What is needed is the run of lines from the one containing "Write the bpy" through the one containing "MATS[name]=m;return m", echoed exactly, with both ends kept and nothing added.

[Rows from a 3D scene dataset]
'''

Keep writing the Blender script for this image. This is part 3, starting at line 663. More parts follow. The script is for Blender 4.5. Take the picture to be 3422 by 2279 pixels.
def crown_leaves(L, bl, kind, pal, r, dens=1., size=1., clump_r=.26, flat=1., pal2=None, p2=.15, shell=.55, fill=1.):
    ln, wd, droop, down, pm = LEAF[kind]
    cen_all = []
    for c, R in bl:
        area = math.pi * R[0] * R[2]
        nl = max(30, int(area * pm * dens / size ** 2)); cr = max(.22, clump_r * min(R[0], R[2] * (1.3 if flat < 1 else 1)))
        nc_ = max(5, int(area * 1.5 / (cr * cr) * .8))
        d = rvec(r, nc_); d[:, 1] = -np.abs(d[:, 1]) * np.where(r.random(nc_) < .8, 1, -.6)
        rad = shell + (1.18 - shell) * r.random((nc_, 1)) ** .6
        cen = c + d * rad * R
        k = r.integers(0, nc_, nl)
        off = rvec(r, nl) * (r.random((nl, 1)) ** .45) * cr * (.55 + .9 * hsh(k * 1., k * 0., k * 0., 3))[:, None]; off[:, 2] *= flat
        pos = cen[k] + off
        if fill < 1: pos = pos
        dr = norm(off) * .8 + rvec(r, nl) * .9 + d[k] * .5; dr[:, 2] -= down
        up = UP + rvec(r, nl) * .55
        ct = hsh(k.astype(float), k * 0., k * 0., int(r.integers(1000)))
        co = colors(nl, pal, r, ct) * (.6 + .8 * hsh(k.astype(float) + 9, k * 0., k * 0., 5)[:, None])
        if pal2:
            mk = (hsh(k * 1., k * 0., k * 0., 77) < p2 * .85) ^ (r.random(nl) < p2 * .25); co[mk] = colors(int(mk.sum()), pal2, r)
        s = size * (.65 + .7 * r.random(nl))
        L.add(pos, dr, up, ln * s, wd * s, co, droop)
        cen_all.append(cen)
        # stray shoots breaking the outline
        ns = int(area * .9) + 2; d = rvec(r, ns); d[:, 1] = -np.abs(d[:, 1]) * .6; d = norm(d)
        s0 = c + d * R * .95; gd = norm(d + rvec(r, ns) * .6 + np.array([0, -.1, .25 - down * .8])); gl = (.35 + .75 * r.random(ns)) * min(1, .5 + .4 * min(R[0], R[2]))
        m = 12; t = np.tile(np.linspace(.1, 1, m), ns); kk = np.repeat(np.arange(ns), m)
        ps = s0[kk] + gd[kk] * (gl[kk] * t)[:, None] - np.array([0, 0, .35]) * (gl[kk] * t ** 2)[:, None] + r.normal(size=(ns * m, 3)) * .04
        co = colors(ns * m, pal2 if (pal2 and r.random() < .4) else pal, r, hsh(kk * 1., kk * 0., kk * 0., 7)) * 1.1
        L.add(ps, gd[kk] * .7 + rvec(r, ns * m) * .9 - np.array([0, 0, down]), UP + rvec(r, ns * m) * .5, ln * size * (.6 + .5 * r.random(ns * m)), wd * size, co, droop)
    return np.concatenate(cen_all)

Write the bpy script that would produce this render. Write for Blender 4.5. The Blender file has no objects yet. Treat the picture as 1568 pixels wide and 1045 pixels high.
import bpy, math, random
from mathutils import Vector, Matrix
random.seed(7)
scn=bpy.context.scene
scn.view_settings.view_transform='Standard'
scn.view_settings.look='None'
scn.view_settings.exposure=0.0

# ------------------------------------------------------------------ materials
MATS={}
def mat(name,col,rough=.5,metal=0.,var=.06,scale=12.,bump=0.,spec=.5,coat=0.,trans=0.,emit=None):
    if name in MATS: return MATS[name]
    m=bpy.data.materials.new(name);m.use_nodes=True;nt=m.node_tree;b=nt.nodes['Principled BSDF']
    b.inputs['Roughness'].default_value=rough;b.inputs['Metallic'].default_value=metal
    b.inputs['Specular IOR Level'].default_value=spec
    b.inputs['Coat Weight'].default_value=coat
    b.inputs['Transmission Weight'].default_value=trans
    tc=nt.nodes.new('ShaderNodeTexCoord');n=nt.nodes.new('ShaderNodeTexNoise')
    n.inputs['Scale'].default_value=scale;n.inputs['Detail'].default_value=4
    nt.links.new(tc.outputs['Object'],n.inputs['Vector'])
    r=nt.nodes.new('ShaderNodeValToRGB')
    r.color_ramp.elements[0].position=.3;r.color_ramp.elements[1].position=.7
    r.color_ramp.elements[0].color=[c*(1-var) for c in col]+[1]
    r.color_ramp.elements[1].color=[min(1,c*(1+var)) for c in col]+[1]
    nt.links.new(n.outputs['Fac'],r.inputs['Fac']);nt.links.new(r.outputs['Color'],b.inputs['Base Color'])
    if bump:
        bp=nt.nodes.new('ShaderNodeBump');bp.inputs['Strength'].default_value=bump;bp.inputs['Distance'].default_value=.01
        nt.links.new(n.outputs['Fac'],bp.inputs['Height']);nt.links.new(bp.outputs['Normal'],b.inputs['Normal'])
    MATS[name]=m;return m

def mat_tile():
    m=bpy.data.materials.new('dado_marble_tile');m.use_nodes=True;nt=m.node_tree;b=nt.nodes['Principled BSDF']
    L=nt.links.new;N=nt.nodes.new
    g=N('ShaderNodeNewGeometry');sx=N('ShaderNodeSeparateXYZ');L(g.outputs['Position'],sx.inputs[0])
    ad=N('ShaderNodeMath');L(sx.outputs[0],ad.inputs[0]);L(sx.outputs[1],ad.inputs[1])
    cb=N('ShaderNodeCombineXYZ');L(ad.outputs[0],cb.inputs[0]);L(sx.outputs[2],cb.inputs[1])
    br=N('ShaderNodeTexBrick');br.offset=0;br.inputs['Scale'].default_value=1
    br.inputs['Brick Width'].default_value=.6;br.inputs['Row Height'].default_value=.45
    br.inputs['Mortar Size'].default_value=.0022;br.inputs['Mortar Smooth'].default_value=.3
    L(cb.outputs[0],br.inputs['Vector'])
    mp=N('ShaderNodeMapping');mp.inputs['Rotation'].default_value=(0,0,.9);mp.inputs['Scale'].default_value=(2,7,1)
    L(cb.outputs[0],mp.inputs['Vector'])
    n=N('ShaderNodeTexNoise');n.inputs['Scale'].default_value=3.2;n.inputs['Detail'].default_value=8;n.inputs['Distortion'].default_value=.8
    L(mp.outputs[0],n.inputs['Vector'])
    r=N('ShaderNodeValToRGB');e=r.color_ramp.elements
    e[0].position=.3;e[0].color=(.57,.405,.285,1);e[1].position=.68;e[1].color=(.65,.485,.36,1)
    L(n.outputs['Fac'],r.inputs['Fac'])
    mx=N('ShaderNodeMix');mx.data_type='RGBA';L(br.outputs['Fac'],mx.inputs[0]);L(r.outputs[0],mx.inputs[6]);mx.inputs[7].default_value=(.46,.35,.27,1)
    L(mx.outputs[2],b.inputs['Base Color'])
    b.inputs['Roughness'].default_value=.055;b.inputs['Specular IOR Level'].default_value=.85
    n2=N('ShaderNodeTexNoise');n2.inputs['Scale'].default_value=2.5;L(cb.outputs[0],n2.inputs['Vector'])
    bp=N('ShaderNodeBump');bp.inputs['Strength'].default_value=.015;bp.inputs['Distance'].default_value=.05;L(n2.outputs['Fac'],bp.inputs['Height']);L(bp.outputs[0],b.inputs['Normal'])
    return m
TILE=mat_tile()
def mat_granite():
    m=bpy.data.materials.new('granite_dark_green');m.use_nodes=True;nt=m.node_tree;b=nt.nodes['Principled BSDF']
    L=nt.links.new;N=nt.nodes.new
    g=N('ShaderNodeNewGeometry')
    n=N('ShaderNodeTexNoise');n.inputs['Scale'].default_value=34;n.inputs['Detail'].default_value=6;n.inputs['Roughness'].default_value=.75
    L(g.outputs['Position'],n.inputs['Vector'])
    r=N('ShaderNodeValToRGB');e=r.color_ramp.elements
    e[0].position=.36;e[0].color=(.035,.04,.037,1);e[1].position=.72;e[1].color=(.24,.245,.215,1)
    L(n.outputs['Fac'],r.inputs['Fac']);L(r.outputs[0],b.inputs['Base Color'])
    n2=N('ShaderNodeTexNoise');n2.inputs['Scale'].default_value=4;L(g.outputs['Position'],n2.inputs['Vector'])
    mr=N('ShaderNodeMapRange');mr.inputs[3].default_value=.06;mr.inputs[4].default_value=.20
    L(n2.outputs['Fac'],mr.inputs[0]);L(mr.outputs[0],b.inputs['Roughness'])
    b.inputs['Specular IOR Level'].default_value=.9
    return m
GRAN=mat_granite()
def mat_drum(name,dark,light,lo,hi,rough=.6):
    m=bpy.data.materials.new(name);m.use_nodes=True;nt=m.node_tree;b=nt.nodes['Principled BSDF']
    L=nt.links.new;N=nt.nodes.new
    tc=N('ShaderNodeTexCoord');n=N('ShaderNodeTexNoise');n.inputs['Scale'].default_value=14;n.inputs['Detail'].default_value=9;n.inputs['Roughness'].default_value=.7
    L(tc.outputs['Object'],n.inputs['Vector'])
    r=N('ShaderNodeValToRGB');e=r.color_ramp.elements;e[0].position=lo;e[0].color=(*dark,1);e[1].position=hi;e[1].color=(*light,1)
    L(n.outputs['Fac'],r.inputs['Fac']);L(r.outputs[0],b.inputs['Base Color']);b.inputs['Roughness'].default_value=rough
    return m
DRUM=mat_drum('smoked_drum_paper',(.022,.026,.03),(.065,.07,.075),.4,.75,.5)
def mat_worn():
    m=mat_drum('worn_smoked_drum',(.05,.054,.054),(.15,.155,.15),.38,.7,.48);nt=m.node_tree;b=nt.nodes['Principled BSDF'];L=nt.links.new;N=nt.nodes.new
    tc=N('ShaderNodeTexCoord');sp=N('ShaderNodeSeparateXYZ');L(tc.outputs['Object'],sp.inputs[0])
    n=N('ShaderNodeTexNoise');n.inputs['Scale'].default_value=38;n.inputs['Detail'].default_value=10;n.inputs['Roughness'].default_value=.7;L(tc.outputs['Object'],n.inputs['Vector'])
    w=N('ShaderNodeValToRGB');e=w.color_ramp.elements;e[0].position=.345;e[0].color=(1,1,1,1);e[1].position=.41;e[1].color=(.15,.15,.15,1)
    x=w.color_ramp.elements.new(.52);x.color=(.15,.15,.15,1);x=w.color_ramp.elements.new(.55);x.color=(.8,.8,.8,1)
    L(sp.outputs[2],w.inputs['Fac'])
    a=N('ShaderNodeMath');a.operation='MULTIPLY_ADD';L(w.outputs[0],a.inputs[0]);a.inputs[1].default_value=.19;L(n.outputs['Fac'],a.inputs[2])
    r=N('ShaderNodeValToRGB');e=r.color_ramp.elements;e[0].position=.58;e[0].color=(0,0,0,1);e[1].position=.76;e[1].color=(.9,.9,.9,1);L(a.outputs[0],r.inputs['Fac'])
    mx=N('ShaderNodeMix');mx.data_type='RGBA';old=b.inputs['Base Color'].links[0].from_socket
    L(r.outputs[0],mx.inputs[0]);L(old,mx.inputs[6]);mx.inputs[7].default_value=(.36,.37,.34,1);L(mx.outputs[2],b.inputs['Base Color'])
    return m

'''

* Completed task
Write the bpy script that would produce this render. Write for Blender 4.5. The Blender file has no objects yet. Treat the picture as 1568 pixels wide and 1045 pixels high.
import bpy, math, random
from mathutils import Vector, Matrix
random.seed(7)
scn=bpy.context.scene
scn.view_settings.view_transform='Standard'
scn.view_settings.look='None'
scn.view_settings.exposure=0.0

# ------------------------------------------------------------------ materials
MATS={}
def mat(name,col,rough=.5,metal=0.,var=.06,scale=12.,bump=0.,spec=.5,coat=0.,trans=0.,emit=None):
    if name in MATS: return MATS[name]
    m=bpy.data.materials.new(name);m.use_nodes=True;nt=m.node_tree;b=nt.nodes['Principled BSDF']
    b.inputs['Roughness'].default_value=rough;b.inputs['Metallic'].default_value=metal
    b.inputs['Specular IOR Level'].default_value=spec
    b.inputs['Coat Weight'].default_value=coat
    b.inputs['Transmission Weight'].default_value=trans
    tc=nt.nodes.new('ShaderNodeTexCoord');n=nt.nodes.new('ShaderNodeTexNoise')
    n.inputs['Scale'].default_value=scale;n.inputs['Detail'].default_value=4
    nt.links.new(tc.outputs['Object'],n.inputs['Vector'])
    r=nt.nodes.new('ShaderNodeValToRGB')
    r.color_ramp.elements[0].position=.3;r.color_ramp.elements[1].position=.7
    r.color_ramp.elements[0].color=[c*(1-var) for c in col]+[1]
    r.color_ramp.elements[1].color=[min(1,c*(1+var)) for c in col]+[1]
    nt.links.new(n.outputs['Fac'],r.inputs['Fac']);nt.links.new(r.outputs['Color'],b.inputs['Base Color'])
    if bump:
        bp=nt.nodes.new('ShaderNodeBump');bp.inputs['Strength'].default_value=bump;bp.inputs['Distance'].default_value=.01
        nt.links.new(n.outputs['Fac'],bp.inputs['Height']);nt.links.new(bp.outputs['Normal'],b.inputs['Normal'])
    MATS[name]=m;return m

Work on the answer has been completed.